PROBLEM DESCRIPTION:
Gather from the material every line that contains the string "image".

START PROVIDED RECORDS

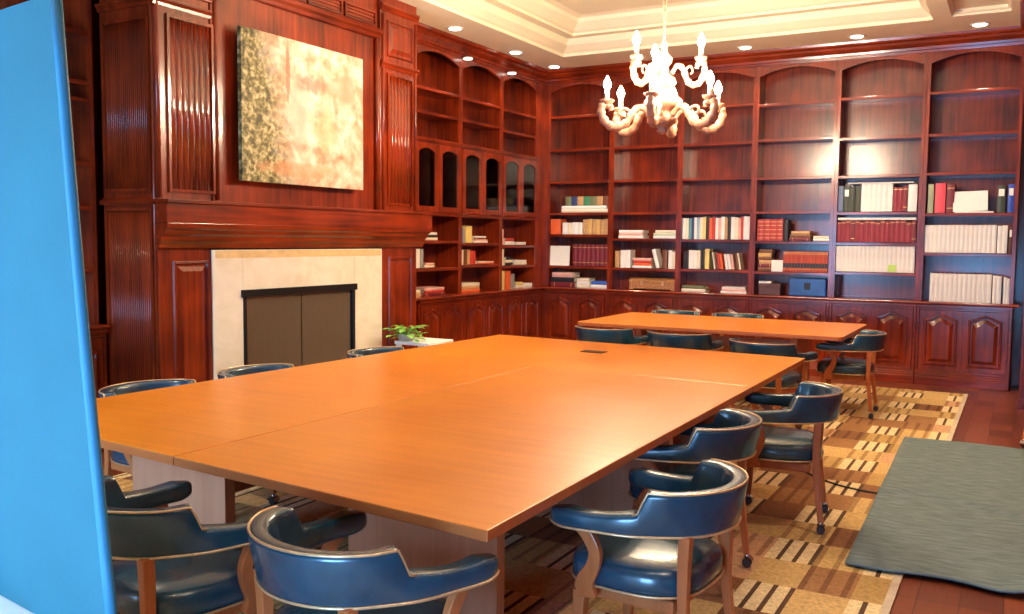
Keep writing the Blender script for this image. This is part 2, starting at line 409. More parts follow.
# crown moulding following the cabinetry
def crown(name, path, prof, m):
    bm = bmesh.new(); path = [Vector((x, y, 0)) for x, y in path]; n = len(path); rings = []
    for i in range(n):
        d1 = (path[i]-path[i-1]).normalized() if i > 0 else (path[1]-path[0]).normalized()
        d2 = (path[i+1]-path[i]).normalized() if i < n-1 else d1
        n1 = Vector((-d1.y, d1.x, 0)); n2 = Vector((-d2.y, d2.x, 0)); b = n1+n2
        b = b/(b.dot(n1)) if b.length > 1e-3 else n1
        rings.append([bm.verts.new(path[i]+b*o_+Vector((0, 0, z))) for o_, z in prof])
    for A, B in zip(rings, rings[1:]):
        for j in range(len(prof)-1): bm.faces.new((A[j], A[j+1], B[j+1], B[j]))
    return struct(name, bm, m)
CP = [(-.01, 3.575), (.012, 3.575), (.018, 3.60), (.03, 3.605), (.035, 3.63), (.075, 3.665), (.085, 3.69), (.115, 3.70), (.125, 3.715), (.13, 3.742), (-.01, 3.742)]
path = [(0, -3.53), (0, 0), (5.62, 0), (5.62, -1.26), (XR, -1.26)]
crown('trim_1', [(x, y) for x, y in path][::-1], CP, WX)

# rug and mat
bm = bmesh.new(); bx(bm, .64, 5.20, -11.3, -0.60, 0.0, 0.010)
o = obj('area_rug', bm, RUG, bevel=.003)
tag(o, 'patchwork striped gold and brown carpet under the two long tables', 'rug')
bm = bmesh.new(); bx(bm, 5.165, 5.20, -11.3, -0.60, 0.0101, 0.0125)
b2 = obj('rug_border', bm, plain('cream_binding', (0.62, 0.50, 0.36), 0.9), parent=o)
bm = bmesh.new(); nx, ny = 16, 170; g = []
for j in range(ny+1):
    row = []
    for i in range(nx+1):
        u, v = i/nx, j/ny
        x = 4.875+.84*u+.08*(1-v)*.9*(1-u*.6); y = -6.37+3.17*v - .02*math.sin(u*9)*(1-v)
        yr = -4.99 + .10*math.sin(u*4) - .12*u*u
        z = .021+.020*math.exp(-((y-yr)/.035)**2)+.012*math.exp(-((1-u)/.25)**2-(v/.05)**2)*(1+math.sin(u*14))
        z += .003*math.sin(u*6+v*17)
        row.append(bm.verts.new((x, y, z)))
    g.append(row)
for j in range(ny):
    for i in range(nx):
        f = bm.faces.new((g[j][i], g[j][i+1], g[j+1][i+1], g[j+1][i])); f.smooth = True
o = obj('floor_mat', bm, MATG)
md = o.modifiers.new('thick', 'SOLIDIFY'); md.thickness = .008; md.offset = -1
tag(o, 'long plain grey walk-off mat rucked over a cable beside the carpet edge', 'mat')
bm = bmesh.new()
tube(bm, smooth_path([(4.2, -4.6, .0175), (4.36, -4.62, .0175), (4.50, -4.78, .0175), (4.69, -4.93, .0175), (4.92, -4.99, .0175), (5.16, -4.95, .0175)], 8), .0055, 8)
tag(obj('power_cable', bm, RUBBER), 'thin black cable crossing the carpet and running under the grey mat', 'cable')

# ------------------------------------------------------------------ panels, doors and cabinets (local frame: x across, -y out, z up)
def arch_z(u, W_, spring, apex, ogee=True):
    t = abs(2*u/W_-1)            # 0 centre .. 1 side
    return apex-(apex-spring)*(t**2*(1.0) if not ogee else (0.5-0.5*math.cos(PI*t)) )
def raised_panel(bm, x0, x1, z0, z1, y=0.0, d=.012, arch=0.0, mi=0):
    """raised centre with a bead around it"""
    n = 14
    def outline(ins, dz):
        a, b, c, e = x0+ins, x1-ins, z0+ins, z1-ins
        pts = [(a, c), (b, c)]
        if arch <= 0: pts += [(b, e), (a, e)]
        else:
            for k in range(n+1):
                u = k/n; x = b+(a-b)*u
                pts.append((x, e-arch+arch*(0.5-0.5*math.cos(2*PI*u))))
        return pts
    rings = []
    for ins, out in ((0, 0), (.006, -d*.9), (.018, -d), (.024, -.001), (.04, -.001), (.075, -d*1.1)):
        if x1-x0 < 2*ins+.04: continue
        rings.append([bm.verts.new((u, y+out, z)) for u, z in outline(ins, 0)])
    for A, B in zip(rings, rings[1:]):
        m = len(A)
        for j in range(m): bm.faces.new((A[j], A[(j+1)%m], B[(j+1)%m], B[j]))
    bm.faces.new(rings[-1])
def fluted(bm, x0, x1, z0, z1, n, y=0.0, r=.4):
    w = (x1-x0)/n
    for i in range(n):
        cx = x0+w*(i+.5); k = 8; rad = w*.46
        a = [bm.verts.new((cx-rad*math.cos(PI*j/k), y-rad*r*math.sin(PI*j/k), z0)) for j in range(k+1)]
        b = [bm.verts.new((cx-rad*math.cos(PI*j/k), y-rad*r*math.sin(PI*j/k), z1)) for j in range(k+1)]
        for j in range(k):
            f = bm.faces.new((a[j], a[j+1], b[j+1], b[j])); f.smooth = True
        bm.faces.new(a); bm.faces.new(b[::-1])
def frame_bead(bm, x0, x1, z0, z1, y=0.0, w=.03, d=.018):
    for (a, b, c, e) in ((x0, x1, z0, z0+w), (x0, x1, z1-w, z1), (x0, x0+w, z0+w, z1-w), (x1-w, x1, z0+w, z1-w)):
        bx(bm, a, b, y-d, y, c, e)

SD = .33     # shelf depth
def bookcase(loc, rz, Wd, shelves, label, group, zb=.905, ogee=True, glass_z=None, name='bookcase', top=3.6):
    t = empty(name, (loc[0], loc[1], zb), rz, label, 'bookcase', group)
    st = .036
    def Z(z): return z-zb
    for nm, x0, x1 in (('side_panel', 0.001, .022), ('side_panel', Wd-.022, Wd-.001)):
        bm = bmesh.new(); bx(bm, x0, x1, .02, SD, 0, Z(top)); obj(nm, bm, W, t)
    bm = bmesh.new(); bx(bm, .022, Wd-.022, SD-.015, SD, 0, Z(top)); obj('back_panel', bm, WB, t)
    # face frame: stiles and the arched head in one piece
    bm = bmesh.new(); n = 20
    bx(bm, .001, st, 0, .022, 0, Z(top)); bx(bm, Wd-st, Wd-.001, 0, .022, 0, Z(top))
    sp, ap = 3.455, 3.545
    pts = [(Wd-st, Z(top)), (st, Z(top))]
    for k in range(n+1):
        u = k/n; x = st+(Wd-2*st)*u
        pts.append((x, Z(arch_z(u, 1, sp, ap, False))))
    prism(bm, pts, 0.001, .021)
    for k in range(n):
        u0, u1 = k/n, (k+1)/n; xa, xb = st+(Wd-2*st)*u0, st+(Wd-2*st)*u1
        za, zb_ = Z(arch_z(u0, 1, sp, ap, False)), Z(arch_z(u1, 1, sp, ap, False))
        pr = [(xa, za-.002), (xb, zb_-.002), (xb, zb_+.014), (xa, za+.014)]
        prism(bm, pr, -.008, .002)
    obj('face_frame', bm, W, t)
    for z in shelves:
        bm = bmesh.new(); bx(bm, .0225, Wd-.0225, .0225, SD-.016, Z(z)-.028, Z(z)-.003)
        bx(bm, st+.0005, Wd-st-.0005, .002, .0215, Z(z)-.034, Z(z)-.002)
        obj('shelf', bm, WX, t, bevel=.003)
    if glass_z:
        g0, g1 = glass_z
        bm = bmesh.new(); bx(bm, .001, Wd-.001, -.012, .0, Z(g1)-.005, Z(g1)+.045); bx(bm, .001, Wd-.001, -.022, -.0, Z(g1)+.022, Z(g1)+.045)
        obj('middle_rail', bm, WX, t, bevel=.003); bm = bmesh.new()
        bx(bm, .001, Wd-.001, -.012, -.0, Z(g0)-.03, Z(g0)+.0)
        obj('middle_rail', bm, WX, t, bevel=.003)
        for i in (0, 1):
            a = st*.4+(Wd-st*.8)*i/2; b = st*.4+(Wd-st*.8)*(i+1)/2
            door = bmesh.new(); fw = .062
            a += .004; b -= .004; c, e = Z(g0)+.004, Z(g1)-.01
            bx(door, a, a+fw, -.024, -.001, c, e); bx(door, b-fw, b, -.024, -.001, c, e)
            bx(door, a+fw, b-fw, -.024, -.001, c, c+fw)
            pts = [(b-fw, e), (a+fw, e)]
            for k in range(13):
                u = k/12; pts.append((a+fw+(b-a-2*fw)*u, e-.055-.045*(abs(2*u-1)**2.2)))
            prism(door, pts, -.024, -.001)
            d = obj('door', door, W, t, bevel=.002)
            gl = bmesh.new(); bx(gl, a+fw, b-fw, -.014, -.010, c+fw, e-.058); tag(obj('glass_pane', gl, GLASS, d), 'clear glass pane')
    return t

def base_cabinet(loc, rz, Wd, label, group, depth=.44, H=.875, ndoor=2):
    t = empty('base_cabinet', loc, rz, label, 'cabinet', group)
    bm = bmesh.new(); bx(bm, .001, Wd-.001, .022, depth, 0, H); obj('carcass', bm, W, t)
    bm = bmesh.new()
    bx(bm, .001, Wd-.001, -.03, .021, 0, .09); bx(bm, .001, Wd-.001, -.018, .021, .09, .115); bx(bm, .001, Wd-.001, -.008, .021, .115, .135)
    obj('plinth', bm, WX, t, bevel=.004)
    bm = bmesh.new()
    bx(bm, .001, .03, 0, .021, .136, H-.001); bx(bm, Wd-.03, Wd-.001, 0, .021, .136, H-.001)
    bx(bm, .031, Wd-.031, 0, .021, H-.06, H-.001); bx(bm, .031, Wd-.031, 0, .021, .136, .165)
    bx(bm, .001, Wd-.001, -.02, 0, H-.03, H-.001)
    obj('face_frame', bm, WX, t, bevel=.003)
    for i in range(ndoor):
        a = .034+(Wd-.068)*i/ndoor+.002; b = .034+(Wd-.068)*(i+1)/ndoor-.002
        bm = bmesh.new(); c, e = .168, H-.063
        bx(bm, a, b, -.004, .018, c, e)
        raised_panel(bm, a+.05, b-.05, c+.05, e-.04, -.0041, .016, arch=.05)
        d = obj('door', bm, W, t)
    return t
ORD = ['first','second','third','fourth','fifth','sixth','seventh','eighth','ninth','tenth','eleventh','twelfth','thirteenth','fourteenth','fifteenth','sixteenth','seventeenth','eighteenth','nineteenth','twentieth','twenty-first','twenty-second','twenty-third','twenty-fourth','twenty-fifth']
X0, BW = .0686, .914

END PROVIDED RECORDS
START PROVIDED RECORDS

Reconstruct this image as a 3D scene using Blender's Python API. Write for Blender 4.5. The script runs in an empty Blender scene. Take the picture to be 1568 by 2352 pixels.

END PROVIDED RECORDS

FINISHED EXERCISE:
Keep writing the Blender script for this image. This is part 2, starting at line 409. More parts follow.
Reconstruct this image as a 3D scene using Blender's Python API. Write for Blender 4.5. The script runs in an empty Blender scene. Take the picture to be 1568 by 2352 pixels.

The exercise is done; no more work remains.